The EPW September 26, 2009 Editorial (‘State of our Unions’) argues strongly that the growing attack on the right to form unions is dangerous for the health of India’s liberty and democracy:
“Though the Constitution explicitly provides the right to form unions, this is one right which has been under attack from the governments and courts of the country for long. National interest and the needs of public order have regularly been used to curb union rights. The Essential Services Maintenance Act is used more often than not to break industrial action (as in the case of the oil sector officers’ strike) as are the cruder instruments of police and state violence. The courts too have been wary of protecting this fundamental right. The most recent of their judgments denying workers the right to strike was in 2003 when the Supreme Court ruled that government employees did not have the right to strike. In the past, strong unions meant that, at least in the organised sectors, the workers enjoyed the de facto right to strike but now economic, political and legal forces seem to be converging to reduce this right to a dead letter in our Constitution. This is dangerous not only for the protection of workers’ rights but for the health of liberal democracy itself.

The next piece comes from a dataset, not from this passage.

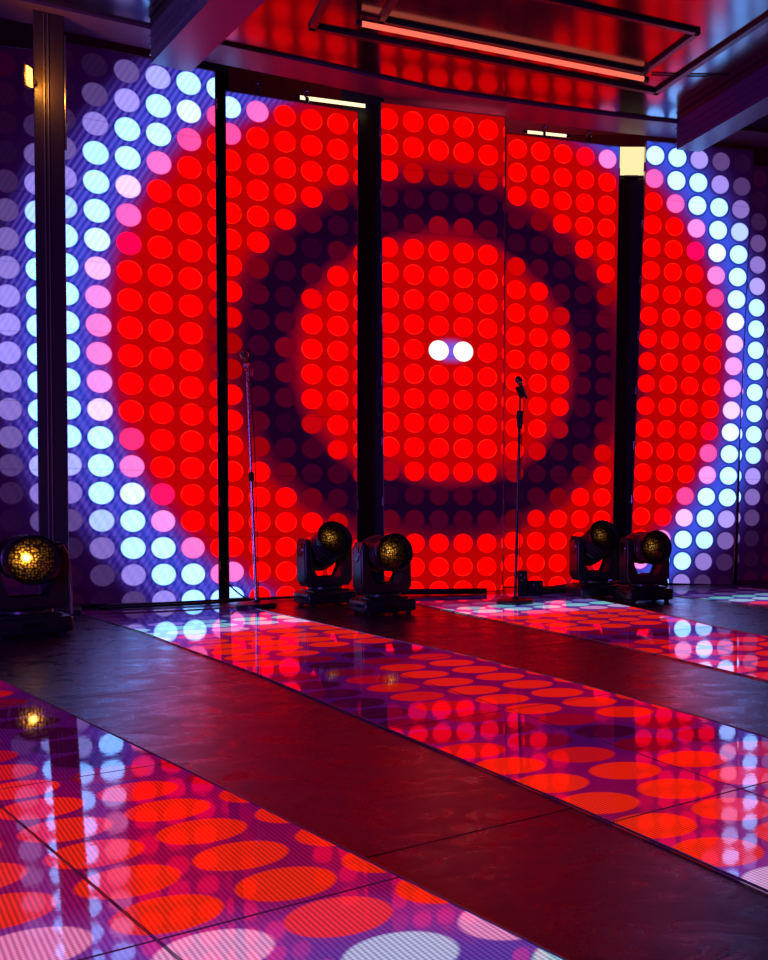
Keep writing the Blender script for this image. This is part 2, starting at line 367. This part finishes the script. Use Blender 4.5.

The weakening of the right to freedom of association and to form unions is a weakening of the very foundation of the entire structure of fundamental rights. It is unwise to think that the weakening of one right will not have an adverse impact on the entire edifice of rights on which our political and civil life is based.”
However, the article’s suggestion that labour has somehow been defeated and workers are now so weak as to be “incapable” and even unwilling to defend their right to form unions, is rather misplaced, especially in the light of recent examples.
In Gurgaon, the remarkable strike recently witnessed against the killing of a worker y management goons while he was agitating for recognition of a union, is not a sign of a dead or dying TU movement.
Workers in the Arakonam (Tamil Nadu) factory of MRF Limited, a tyre major, conducted a 125 day-long strike which resulted in the Madras High Court verdict on 8 September 2009 directing recognition of the union by the management of the company. The Pricol experience, however, shows how in spite of this exemplary verdict (see accompanying story for details), managements like Pricol continue to indulge in almost every practice which the HC verdict held to be a violation of the law.   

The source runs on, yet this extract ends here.